6) The reclassification of line items in the parent company only statement of comprehensive income

In accordance with the Guidelines Governing the Preparation of Financial Reports by Securities Issuers before its amendment due to the adoption of Accounting Standards Used in Preparation of the Parent Company Only Financial Statements, income from operations in the income statement only includes net revenue, cost of revenue and operating expenses. Under Accounting Standards Used in Preparation of the Parent Company Only Financial Statements, based on the nature of operating transactions, technical service income is reclassified under net revenue; rental revenue, depreciation of rental assets, net gain or loss on disposal of property, plant and equipment and other assets, and impairment loss on idle assets, are reclassified under other operating income and expenses, which are included in income from operations.
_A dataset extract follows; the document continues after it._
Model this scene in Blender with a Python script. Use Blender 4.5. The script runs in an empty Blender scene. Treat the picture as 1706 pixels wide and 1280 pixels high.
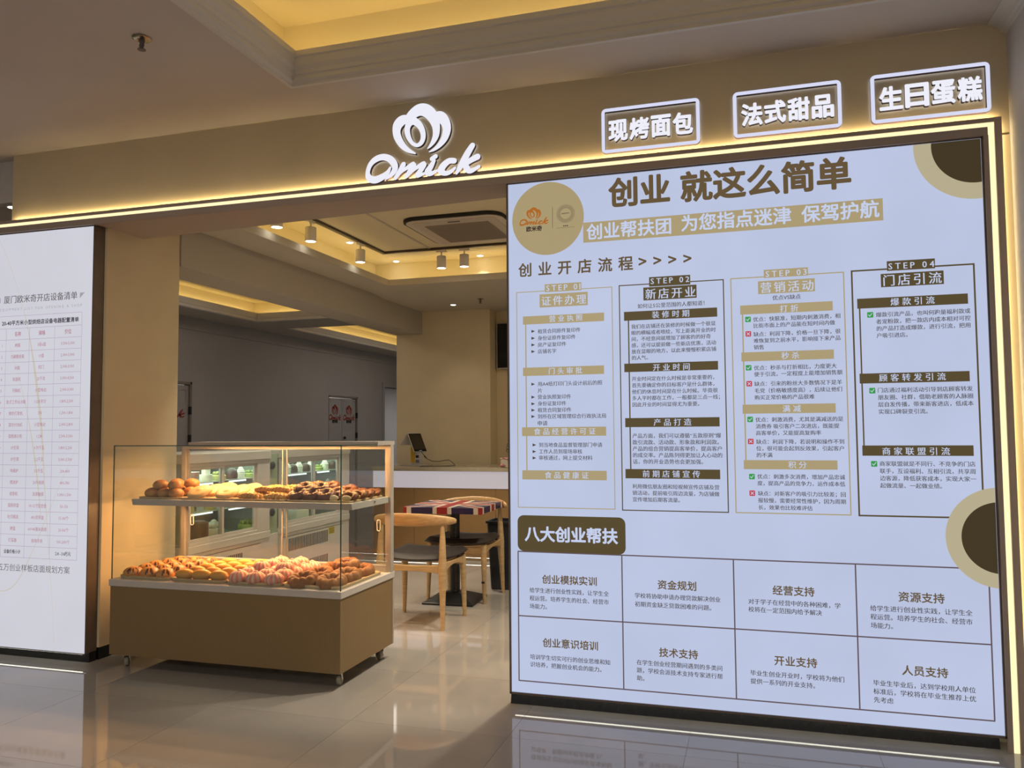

Under Accounting Standards Used in Preparation of the Parent Company Only Financial Statements, based on the nature of operating transactions, for the year ended December 31, 2012, the Company also reclassified technical service income of NT$497,638 thousand to net revenue, rental revenue of NT$469 thousand, net loss on disposal of property, plant and equipment and other assets of NT$125,488 thousand, other income of NT$918 thousand, depreciation of rental assets of NT$6,656 thousand and impairment loss on idle assets of NT$418,330 thousand to other operating income and expenses; other income of NT$327,744 thousand was reclassified to net foreign exchange gain. In addition, interest income of NT$867,227 thousand and dividend income of NT$69,676 thousand were also reclassified to other income; settlement income of NT$883,845 thousand, net gain on disposal of financial assets of NT$110,365 thousand, others of NT$286,266 thousand (under non-operating income and gains), net valuation loss on financial instruments of NT$152,814 thousand, impairment loss of financial assets of NT$2,677,529 thousand as well as others of NT$17,787 thousand (under non-operating expenses and losses) were reclassified to other gains and losses for the year ended December 31, 2012.